COLLECTED DATA.
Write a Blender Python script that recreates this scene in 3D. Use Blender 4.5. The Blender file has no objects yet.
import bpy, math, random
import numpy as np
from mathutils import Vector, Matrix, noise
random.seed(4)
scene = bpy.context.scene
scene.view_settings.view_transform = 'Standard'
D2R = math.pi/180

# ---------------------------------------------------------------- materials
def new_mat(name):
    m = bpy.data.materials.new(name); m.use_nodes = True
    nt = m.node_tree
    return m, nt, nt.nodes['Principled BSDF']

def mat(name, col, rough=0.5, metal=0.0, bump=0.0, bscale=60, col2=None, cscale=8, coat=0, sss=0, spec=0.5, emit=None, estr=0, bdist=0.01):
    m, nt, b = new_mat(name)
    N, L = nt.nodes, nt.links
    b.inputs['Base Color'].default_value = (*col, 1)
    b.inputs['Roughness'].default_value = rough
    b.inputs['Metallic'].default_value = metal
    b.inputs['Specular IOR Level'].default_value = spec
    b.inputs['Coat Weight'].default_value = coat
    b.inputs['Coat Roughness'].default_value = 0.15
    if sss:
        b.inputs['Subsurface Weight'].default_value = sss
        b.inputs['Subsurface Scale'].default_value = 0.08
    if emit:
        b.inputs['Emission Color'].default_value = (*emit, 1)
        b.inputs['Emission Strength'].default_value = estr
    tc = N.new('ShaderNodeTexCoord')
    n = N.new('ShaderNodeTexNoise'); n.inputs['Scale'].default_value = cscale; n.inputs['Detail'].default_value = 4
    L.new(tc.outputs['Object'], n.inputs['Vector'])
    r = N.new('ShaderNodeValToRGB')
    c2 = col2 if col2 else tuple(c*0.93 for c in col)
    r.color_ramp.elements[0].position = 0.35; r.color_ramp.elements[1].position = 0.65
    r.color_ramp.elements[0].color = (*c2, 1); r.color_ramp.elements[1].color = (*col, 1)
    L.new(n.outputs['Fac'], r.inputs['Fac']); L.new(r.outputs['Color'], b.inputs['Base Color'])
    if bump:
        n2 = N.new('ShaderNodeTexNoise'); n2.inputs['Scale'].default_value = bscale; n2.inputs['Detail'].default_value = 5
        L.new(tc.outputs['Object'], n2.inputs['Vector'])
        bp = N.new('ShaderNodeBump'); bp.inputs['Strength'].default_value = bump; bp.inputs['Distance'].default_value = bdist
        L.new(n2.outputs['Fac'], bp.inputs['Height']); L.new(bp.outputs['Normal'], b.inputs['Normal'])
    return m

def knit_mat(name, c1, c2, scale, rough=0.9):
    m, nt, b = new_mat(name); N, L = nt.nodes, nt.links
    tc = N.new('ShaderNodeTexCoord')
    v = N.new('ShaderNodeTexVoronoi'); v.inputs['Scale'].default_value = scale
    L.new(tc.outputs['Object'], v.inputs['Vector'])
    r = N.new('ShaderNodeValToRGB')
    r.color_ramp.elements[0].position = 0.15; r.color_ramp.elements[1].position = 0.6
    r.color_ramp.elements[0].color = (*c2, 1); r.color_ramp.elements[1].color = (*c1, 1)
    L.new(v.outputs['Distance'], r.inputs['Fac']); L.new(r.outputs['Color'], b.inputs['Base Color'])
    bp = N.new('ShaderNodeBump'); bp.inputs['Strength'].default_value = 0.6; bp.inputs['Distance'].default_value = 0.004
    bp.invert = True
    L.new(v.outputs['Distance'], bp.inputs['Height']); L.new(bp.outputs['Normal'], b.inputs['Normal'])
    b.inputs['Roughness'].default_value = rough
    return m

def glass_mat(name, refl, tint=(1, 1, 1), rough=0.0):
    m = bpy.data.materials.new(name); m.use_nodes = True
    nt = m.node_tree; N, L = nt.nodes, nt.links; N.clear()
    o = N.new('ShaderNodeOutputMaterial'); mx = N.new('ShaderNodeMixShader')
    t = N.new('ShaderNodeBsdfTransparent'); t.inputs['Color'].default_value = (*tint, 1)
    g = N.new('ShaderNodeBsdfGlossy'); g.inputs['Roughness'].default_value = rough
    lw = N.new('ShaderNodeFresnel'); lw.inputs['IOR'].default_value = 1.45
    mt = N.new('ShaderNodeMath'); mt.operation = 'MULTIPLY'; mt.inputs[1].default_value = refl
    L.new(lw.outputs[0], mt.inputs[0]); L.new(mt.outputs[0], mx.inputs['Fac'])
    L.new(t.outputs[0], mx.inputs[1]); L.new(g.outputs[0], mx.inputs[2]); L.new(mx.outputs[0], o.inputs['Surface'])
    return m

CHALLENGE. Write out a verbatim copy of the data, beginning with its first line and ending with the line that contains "return m, nt, nt.nodes['Principled BSDF']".

ANSWER TO THIS PROBLEM.
Write a Blender Python script that recreates this scene in 3D. Use Blender 4.5. The Blender file has no objects yet.
import bpy, math, random
import numpy as np
from mathutils import Vector, Matrix, noise
random.seed(4)
scene = bpy.context.scene
scene.view_settings.view_transform = 'Standard'
D2R = math.pi/180

# ---------------------------------------------------------------- materials
def new_mat(name):
    m = bpy.data.materials.new(name); m.use_nodes = True
    nt = m.node_tree
    return m, nt, nt.nodes['Principled BSDF']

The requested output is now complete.